Opinion
Case No. 4:17-CV-2289 RLW
12-06-2017
MEMORANDUM AND ORDER
This matter is before the Court on the unopposed motion of Carol R. Mischnick, M.D., to dismiss the claims against her. [ECF No. 7] This motion shall be granted.
Background
Plaintiff Robin Sumpter (Plaintiff) brought this action after allegedly suffering adverse repercussions from the implantation of silicone gel-filled breast implants. She specifically alleges that she changed her initial preference for saline implants based on the assurance of Dr. Mischnick that the silicone implants were the better option. (Am. Compl. ¶¶ 14-17, ECF No. 6.) Because of her reliance on Dr. Mischnick and the resulting problems, Plaintiff has experienced physical and emotional difficulties. (Id. ¶¶ 21-24.) In Count V of her amended complaint, Plaintiff seeks to hold Dr. Mischnick strictly liable for those difficulties. (Id. at 13-15.)

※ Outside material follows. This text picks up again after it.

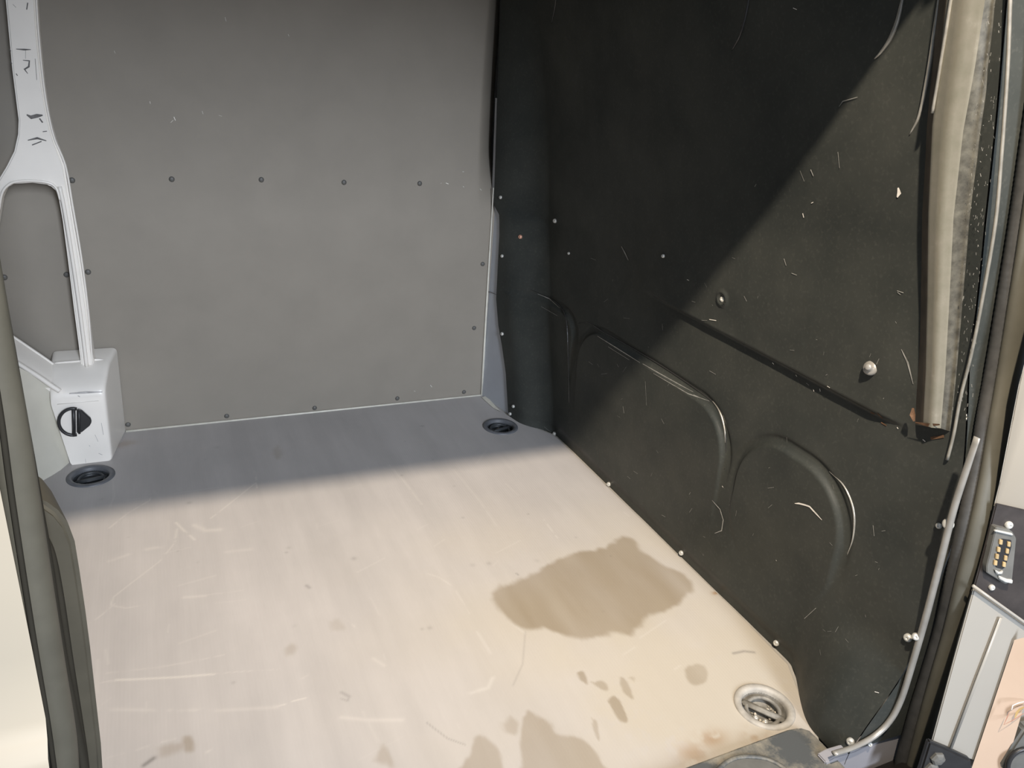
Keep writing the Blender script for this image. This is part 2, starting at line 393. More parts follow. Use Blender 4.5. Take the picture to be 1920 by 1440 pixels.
LIGHT = [  # polyline, half width (m), strength
 ([(190,1280),(215,1276)], .0016, .6), ([(218,1275),(250,1274),(330,1270),(402,1264)], .0024, .95), ([(330,1270),(440,1260),(520,1255)], .0014, .4), ([(200,1262),(290,1252),(345,1243),(420,1228)], .002, .35),
 ([(185,1330),(300,1332),(420,1332),(520,1326)], .004, .35), ([(512,1325),(535,1320)], .0016, .8), ([(548,1315),(590,1305)], .0016, .9), ([(640,1345),(690,1350),(755,1350)], .004, .45),
 ([(205,990),(240,962),(281,938),(283,926)], .0022, .55), ([(330,980),(345,995),(365,1012)], .003, .8), ([(328,1015),(332,992)], .003, .5), ([(395,972),(430,945),(480,905),(482,915)], .002, .6), ([(477,884),(481,900)], .003, .5),
 ([(326,1020),(300,1052),(240,1098),(212,1120),(208,1135),(235,1140),(290,1131)], .0018, .5), ([(365,985),(385,995),(412,993)], .007, .55), ([(275,1030),(302,1025)], .006, .45), ([(205,1052),(240,1040)], .005, .4), ([(425,1035),(470,1030)], .006, .3),
 ([(345,1120),(385,1117)], .004, .5), ([(390,1115),(455,1107)], .002, .3), ([(195,1424),(240,1411),(278,1400)], .002, .7), ([(303,1391),(330,1384)], .0015, .6), ([(388,1410),(430,1388)], .0024, .6), ([(170,1168),(192,1152),(215,1132)], .002, .45),
 ([(730,872),(760,905),(790,945)], .004, .3), ([(850,880),(900,940),(930,985)], .004, .2), ([(1020,975),(1045,1008)], .0025, .4), ([(800,1075),(822,1082),(850,1100),(880,1150)], .002, .35), ([(960,1170),(985,1188)], .002, .3), ([(925,1268),(915,1290),(880,1300)], .004, .4),
 ([(650,1160),(665,1175)], .002, .4), ([(700,1235),(720,1248)], .004, .35), ([(205,830),(214,930),(206,950)], .002, .35), ([(236,938),(330,925),(420,912)], .002, .3), ([(1170,960),(1180,968)], .002, .3), ([(895,1185),(920,1225)], .003, .3)]
DARK = [([(1375,1225),(1395,1221),(1414,1223)], .003, .5), ([(800,1355),(840,1385),(872,1396)], .0015, .3), ([(985,1185),(980,1245),(962,1285)], .002, .18), ([(655,1306),(640,1298)], .003, .3), ([(640,1310),(652,1314),(655,1306)], .002, .25), ([(270,1435),(288,1422)], .004, .6), ([(575,1098),(580,1102)], .004, .35), ([(968,1075),(972,1078)], .002, .4)]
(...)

In Count VI, John Sumpter seeks to hold Dr. Mischnick and the two corporate defendants for his loss of consortium. (Id. at 15.)

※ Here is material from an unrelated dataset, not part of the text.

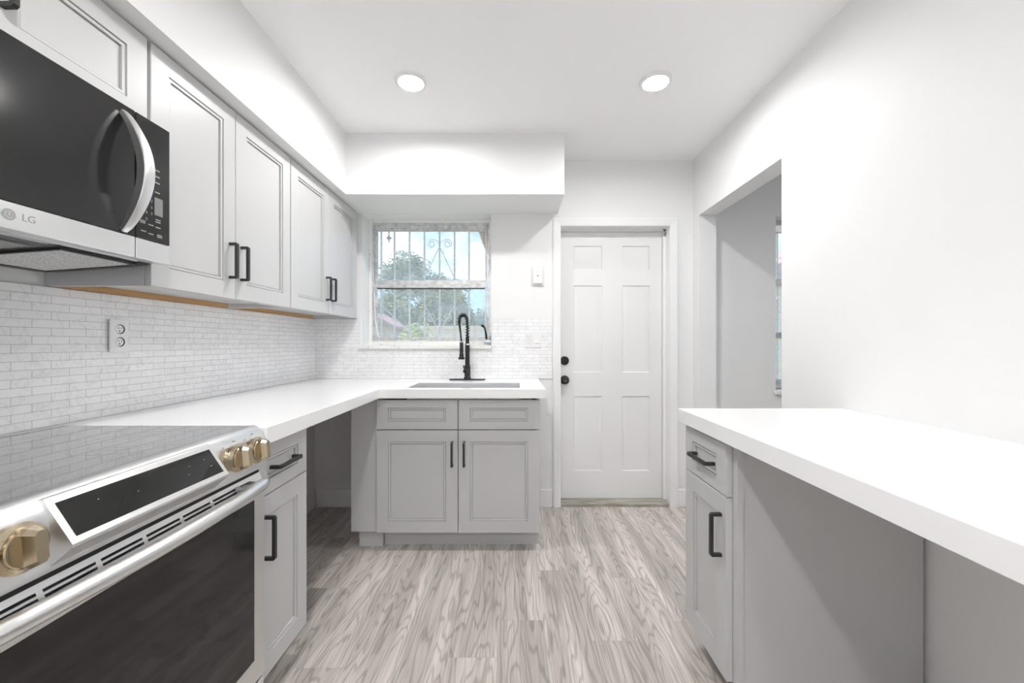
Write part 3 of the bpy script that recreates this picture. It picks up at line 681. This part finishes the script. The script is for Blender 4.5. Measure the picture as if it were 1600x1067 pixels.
# knobs
for ky in (20.3, 23.45, 42.0, 45.05):
    kz = 34.0; ax = Vector((1, 0, .09)).normalized()
    b = BM(); lathe(b, (-29.45, ky, kz), ax, [(1.32, 0), (1.3, .62), (1.44, .66), (1.46, .8), (1.32, .86), (1.2, .9), (1.12, .95), (1.12, 1.15), (1.05, 1.2)], 40); kb = obj('knob', b, M_brass, cp, label='champagne brass knob')
    u, v, a = frame_of(ax)
    b = BM(); c0 = Vector((-29.45, ky, kz)) + a*.95
    ol = [(-1.05, .22), (-.8, .5), (.8, .5), (1.05, .22), (1.05, -.22), (.8, -.5), (-.8, -.5), (-1.05, -.22)]
    for A0, A1, s0, s1 in ((0, .6, 1.1, 1.1), (.6, 1.1, 1.1, .9)):
        r0 = [b.verts.new(c0 + a*A0 + v*(p*s0) + u*(q*s0)) for p, q in ol]; r1 = [b.verts.new(c0 + a*A1 + v*(p*s1) + u*(q*s1*.7 if s1 < 1 else q*1.1)) for p, q in ol]
        for k in range(8): b.faces.new((r0[k], r0[(k+1) % 8], r1[(k+1) % 8], r1[k]))
        if A0 == 0: b.faces.new(r0[::-1])
        else: b.faces.new(r1)
    bmesh.ops.remove_doubles(b, verts=b.verts[:], dist=.001)
    obj('grip', b, M_brass, kb, sharp=20)
    b = BM()
    for k in range(7):
        an = -.9 + k*.52 + PI/2+1.2
        p = Vector((-29.45, ky, kz)) + a*.885 + (u*math.cos(an)+v*math.sin(an))*1.14
        lathe(b, p, a, [(.06, 0), (.06, .03)], 8)
    obj('knob_marks', b, M_brassd, kb)
    b = BM(); lathe(b, c0 + a*.3 + v*1.02, v, [(.08, 0), (.07, .06)], 10); obj('pointer_dot', b, M_red, kb, label='red pointer dot')
b = BM()
for uy, dz in ((40.9, 35.35), (42.6, 35.62), (44.2, 35.4), (45.6, 35.7)): box(b, -29.75, -29.5, uy-.08, uy+.08, dz-.04, dz+.05)
obj('panel_marks', b, M_greyp, cp)
# dark gap under the panel
b = BM(); box(b, -31.6, -29.9, RY0+.3, RY1-.3, 30.9, 31.4); obj('vent_gap', b, M_dark, t)
# oven door with vents and window
DZt, DZb = 30.95, 7.4
us = [RY0+.05]; 
groups = [(21.7+3.6*k+.18, 21.7+3.6*(k+1)-.18) for k in range(6)]
for a, c_ in groups: us += [a, c_]
us += [RY1-.05]
vs = [28.85, 29.90, 30.09, 30.25, 30.44, DZt]
b = BM(); grid(b, us, vs, lambda i, j: not (i % 2 == 1 and j in (1, 3)), -31.4, RXF, lambda u, v, w_: (w_ - (max(0, v-29.4)*.4 if w_ == RXF else 0), u, v))
us = [RY0+.05, RY0+1.85, RY1-1.85, RY1-.05]; vs = [DZb, 10.0, 28.25, 28.85]
grid(b, us, vs, lambda i, j: not (i == 1 and j == 1), -31.4, RXF, lambda u, v, w_: (w_, u, v))
bmesh.ops.remove_doubles(b, verts=b.verts[:], dist=.001)
dr = obj('oven_door', b, M_steel, t, sharp=30)
b = BM(); box(b, -31.55, -31.3, RY0+1, RY1-1, 29.0, 30.8); obj('vent_back', b, M_dark, dr)
b = BM(); box(b, -30.2, RXF-.03, RY0+1.86, RY1-1.86, 10.01, 28.24); obj('oven_window', b, M_blackglass, dr, label='black glass oven window')
# bowed handle
b = BM(); hp = []; HZ = 30.55
for k in range(41):
    q = k/40; y = 19.6 + q*(45.45-19.6); e_ = min(q, 1-q)/.12
    x = -27.6 if e_ >= 1 else -27.6 - .35*(1-e_)**2
    hp.append((x+.95*math.sin(q*PI), y, HZ - (.12*(1-min(e_, 1)))))
rs_ = [.62]*41; rs_[0] = rs_[40] = .42; rs_[1] = rs_[39] = .58
tube(b, hp, .6, 20, rs=rs_)
for yy in (21.2, 43.9):
    s_ = 1 if yy > 30 else -1
    box(b, -30.0+.55, -27.6, yy-.8, yy+.8, 29.7, 30.75, .25, 2)
obj('door_handle', b, M_steel2, dr, sharp=60, label='bowed stainless towel-bar handle')
b = BM(); box(b, -31.6, RXF-.05, RY0+.05, RY1-.05, 1.6, 6.9, .08); dw = obj('storage_drawer', b, M_steel, t)
b = BM(); box(b, -31.6, RXF-.5, RY0+.4, RY1-.4, 6.85, 7.45); obj('drawer_gap', b, M_dark, dw)

# ================================================================ MICROWAVE
MX = -40.6; MY0, MY1 = 17.7, 47.6; MZ0, MZ1 = 55.2, 70.9
t = thing('microwave', 'stainless over-the-range microwave hood with black glass door', 'microwave', (-48, 32.6, 54.4))
b = BM()
prism(b, [(XL+.02, 71.0), (MX-1.6, 71.0), (MX-1.6, 55.5), (-43.2, 55.1), (-53.6, 54.35), (XL+.02, 54.4)], lambda a, c_, w_: (a, w_, c_), MY0+.15, MY1-.15); obj('body', b, M_under, t)
b = BM(); box(b, MX-1.55, MX, MY0, 43.25, MZ0, 57.4, .06); lo = obj('lower_band', b, M_steel, t, label='stainless lower band')
b = BM(); box(b, MX-1.55, MX, 43.35, MY1, MZ0, 57.4, .06); obj('lower_band', b, M_steel, t)
b = BM(); box(b, MX-1.5, MX, MY0, 43.25, 57.45, MZ1, .08); gd = obj('door', b, M_mwglass, t, label='black glass door')
b = BM(); box(b, MX-1.5, MX, 43.35, MY1, 57.45, MZ1, .08); kp = obj('control_panel', b, M_mwglass, t, label='black keypad panel')
b = BM(); box(b, MX-1.5, MX-.02, MY0+1.6, 41.2, 58.4, 70.1); obj('door_window', b, M_mwglass, gd)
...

Dr. Mischnick moves to dismiss Count IV and the claims against her in Count V. Plaintiffs have not opposed her motion.
Discussion
A complaint must be dismissed under Federal Rule of Civil Procedure 12(b)(6) for failure to state a claim upon which relief can be granted if the complaint fails to plead "enough facts to state a claim to relief that is plausible on its face." Bell Atlantic Corp. v. Twombly, 550 U.S. 554, 570 (2007) (abrogating the "no set of facts" standard set forth in Conley v. Gibson, 355 U.S. 41, 45-46 (1957)). The complaint must, however, be liberally construed in the light most favorable to the plaintiff and the factual allegations must be accepted as true. See Id. at 555; see also Schaaf v. Residential Funding Corp., 517 F.3d 544, 549 (8th Cir. 2008) (stating that in a motion to dismiss, courts accept as true all factual allegations in the complaint); Eckert v. Titan Tire Corp., 514 F.3d 801, 806 (8th Cir. 2008) (explaining that courts should liberally construe the complaint in the light most favorable to the plaintiff). "Where the allegations show on the face of the complaint there is some insuperable bar to relief, dismissal under Rule 12(b)(6) is appropriate." Benton v._Merrill Lynch & Co., 524 F.3d 866, 870 (8th Cir. 2008) (citation omitted).
Plaintiff's claims against Dr. Mischnick on a theory of strict liability are foreclosed by the Missouri Supreme Court's holding in Budding v. SSM Healthcare Sys., 19 S.W.3d 678, 681 (Mo. 2000) (en banc). Construing the provisions of Mo.Rev.Stat. § 538.205(4), the Court determined that "that strict liability is not applicable to health care providers." Id. Accordingly, the claims against Dr. Mischnick must be dismissed.
Consequently, the claims of John Sumpter against her for loss of consortium must also be dismissed. See Kamerick v. Dorman, 907 S.W.2d 264, 267 (Mo.Ct.App. 1995) (holding that a "consortium claim is derivative from the injured spouse's claim and depends on the validity of the underlying claim).
For the foregoing reasons,
IT IS HEREBY ORDERED that the motion to dismiss of Carol R. Mischnick is GRANTED. [ECF No. 7]
IT IS FURTHER ORDERED that the claims against Carol R. Mischnick are dismissed Dated this 6th day of December 2017.